- What is expected
Return each line containing the string "Python".

- Records for the task
----
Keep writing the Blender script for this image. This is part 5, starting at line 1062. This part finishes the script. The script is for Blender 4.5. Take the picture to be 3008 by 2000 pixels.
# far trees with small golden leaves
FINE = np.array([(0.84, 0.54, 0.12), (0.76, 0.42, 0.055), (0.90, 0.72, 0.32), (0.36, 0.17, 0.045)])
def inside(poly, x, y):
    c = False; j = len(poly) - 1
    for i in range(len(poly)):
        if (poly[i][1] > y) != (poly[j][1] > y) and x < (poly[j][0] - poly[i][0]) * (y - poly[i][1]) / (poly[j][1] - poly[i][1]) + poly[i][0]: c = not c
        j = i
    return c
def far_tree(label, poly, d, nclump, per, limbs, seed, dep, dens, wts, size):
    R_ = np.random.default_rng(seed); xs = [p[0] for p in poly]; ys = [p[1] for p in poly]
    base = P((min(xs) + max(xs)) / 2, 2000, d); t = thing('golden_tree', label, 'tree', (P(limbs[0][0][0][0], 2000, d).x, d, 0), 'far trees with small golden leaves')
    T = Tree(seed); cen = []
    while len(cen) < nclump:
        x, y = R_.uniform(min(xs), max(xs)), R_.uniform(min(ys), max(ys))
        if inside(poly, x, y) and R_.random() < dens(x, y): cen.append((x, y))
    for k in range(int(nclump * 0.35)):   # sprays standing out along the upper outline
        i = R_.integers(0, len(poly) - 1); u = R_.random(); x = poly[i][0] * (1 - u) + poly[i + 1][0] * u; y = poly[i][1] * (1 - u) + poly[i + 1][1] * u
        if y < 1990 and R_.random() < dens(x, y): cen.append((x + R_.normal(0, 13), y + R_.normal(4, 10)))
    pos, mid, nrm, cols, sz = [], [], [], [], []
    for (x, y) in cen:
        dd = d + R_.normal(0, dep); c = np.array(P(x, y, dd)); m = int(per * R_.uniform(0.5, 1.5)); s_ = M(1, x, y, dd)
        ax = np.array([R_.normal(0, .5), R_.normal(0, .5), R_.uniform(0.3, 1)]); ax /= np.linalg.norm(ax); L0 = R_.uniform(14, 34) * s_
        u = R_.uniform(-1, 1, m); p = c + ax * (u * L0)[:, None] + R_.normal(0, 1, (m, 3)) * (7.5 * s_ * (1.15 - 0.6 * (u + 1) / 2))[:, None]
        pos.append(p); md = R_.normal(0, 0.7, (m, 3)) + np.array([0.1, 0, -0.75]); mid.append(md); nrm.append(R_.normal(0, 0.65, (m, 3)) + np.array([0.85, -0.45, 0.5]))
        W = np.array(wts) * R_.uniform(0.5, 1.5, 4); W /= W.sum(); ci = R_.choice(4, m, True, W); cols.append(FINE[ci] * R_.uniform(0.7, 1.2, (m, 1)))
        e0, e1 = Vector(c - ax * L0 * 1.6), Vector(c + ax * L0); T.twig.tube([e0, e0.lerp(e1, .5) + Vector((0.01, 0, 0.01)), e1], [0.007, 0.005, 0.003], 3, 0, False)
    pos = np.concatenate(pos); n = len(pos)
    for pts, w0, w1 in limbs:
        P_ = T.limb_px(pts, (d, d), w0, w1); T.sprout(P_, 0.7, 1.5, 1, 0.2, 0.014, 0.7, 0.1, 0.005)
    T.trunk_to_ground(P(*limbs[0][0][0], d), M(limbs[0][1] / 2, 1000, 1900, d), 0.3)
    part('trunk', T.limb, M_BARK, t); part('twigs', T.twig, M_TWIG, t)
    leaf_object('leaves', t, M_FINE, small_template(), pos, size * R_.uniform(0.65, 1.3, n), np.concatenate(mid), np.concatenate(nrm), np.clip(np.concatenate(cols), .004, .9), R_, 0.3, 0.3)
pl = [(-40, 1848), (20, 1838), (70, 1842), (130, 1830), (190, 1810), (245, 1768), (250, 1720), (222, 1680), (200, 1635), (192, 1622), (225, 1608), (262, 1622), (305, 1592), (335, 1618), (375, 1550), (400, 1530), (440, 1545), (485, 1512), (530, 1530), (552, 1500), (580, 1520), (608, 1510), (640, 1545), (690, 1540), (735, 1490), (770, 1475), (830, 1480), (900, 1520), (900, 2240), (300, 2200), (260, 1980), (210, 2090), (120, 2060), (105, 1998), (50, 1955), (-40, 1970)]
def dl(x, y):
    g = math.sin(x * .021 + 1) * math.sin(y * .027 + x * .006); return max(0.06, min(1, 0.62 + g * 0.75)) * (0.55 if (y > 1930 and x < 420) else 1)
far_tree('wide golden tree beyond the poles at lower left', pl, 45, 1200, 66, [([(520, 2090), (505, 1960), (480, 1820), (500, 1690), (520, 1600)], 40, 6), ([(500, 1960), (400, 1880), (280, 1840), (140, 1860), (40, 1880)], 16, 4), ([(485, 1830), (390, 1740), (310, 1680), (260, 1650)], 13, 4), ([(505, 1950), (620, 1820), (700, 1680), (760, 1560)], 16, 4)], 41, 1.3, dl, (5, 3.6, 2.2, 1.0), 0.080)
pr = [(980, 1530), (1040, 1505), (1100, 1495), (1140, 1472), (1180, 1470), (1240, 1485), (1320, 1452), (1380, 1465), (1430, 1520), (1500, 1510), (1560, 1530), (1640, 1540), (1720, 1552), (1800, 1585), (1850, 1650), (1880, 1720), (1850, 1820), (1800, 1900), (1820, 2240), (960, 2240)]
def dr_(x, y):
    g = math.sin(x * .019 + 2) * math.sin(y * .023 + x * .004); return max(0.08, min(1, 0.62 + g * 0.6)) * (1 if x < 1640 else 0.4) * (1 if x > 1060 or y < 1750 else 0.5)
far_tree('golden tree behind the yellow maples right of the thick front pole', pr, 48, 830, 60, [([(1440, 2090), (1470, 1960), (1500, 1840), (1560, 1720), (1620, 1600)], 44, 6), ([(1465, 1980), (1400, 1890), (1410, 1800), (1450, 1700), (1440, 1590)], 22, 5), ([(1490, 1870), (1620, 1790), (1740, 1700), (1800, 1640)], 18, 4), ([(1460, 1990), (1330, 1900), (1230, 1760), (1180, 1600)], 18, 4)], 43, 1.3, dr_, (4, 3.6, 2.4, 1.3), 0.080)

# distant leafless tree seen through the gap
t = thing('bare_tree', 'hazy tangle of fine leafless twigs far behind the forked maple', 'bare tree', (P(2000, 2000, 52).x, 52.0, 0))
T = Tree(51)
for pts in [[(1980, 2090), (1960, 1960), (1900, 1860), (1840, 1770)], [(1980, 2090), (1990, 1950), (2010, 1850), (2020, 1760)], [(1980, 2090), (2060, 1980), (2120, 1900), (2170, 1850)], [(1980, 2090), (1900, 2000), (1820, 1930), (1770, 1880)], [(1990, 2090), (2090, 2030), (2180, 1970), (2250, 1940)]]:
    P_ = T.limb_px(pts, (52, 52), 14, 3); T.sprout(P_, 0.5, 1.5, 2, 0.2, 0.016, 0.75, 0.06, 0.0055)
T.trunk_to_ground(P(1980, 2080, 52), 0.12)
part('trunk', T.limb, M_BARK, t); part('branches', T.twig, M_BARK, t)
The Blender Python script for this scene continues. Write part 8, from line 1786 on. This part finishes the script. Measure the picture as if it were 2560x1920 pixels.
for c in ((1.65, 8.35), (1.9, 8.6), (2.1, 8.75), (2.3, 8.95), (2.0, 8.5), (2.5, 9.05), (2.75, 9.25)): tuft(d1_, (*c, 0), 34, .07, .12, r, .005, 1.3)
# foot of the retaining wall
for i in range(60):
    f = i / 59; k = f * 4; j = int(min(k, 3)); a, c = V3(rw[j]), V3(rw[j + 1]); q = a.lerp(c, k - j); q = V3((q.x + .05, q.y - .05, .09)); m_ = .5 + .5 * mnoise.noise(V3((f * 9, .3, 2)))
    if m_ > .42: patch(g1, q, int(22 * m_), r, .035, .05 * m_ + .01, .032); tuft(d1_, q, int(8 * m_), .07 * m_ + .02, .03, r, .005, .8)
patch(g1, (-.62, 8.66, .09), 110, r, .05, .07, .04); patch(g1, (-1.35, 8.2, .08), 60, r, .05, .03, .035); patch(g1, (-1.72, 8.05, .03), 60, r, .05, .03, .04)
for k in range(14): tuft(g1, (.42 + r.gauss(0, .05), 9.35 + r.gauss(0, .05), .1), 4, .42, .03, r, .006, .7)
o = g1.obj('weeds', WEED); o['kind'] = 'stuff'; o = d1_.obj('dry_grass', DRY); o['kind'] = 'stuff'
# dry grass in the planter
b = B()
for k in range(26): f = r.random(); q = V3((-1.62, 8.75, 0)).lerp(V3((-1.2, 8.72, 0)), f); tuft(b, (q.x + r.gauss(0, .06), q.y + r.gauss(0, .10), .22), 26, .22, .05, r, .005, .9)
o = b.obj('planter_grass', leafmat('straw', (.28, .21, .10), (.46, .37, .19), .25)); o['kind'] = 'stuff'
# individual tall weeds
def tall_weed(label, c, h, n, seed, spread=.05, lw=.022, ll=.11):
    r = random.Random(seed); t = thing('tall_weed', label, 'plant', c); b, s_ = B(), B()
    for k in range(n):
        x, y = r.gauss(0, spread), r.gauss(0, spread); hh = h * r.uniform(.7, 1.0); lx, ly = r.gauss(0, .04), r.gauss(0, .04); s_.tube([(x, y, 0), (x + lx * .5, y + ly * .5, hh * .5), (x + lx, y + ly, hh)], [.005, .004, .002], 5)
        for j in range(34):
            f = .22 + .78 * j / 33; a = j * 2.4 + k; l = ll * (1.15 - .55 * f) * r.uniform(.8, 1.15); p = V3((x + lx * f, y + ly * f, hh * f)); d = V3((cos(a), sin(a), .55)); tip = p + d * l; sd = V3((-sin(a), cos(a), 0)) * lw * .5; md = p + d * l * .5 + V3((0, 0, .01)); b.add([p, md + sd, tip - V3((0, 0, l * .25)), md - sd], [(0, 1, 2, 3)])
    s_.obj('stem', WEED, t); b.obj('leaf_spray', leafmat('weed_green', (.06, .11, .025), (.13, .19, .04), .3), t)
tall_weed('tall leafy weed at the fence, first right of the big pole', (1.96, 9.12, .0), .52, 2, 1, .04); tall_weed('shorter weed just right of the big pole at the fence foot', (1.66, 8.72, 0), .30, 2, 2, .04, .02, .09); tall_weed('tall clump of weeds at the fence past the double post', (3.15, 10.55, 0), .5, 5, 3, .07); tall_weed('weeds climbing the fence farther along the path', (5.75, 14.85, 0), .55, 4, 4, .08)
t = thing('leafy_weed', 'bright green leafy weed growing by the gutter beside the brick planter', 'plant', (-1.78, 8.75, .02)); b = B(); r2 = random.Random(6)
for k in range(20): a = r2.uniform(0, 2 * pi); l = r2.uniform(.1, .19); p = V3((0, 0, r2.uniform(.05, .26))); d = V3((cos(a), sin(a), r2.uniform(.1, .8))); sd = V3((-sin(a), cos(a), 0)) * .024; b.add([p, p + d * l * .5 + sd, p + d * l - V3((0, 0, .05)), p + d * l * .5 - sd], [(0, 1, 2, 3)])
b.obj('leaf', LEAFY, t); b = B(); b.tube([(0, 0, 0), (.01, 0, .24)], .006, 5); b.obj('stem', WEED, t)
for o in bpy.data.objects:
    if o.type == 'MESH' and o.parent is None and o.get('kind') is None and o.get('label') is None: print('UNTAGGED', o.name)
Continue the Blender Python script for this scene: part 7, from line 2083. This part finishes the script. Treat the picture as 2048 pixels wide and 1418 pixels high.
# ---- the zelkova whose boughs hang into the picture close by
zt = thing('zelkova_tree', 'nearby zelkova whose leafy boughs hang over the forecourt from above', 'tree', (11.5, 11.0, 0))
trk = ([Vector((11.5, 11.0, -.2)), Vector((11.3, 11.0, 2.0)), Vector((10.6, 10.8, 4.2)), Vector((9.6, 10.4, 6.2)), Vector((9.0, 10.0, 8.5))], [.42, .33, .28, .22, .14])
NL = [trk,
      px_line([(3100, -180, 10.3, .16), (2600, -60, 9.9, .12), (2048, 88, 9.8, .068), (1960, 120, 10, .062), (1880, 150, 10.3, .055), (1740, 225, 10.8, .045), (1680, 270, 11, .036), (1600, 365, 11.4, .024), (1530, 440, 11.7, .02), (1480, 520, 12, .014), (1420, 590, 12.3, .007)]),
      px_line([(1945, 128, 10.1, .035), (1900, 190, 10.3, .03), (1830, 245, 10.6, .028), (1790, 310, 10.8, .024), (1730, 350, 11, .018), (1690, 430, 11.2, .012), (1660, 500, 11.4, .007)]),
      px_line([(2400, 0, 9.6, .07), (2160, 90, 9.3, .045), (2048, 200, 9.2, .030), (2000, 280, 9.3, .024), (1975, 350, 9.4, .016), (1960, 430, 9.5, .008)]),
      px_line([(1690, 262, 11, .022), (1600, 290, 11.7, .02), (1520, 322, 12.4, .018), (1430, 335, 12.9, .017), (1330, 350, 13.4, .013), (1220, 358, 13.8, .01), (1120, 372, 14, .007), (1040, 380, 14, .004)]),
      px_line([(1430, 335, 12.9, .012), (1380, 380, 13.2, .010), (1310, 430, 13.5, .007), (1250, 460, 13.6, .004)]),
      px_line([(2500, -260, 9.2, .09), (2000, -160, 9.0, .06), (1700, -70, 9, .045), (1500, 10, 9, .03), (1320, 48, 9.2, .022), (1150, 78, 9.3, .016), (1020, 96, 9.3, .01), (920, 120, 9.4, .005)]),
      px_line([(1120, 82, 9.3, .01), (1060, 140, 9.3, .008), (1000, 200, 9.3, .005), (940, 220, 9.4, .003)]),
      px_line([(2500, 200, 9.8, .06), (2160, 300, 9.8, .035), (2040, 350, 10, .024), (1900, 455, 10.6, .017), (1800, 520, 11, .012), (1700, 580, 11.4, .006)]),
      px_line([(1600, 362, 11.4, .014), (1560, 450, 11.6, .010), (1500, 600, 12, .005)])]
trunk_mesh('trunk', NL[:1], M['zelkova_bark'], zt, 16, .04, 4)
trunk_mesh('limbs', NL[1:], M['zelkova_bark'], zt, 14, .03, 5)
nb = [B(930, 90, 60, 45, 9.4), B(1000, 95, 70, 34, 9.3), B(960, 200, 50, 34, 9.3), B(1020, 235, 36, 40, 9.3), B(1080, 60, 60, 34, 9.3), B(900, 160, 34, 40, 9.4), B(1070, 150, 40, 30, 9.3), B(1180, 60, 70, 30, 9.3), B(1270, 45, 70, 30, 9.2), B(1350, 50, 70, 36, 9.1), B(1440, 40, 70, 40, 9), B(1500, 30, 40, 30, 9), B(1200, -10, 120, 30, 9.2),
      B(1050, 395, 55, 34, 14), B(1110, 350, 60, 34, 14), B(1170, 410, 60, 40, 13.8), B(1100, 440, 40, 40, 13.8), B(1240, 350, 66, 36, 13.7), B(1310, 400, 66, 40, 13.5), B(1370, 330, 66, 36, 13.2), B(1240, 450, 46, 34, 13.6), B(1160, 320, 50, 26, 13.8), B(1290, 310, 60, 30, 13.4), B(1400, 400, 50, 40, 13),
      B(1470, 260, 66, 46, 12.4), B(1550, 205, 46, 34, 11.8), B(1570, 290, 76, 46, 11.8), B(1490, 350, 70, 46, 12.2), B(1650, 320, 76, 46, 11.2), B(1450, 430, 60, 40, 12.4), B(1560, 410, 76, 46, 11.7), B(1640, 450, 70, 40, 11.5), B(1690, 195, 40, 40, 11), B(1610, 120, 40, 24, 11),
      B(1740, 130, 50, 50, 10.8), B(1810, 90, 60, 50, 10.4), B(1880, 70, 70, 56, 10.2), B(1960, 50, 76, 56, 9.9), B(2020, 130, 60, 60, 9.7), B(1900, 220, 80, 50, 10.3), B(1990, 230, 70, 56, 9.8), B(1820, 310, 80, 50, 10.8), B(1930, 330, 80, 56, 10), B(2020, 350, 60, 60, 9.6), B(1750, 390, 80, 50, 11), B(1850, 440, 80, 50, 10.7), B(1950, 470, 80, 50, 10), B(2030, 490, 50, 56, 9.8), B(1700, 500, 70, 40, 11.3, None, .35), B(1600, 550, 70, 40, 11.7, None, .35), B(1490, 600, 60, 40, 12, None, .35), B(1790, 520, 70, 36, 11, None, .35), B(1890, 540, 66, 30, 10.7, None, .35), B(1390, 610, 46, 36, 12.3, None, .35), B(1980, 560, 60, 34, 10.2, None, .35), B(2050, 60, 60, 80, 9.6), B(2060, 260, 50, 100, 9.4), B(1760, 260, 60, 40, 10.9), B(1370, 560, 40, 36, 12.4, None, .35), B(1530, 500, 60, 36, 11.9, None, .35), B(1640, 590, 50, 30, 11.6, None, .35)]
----
- Written solution
The Blender Python script for this scene continues. Write part 8, from line 1786 on. This part finishes the script. Measure the picture as if it were 2560x1920 pixels.
Continue the Blender Python script for this scene: part 7, from line 2083. This part finishes the script. Treat the picture as 2048 pixels wide and 1418 pixels high.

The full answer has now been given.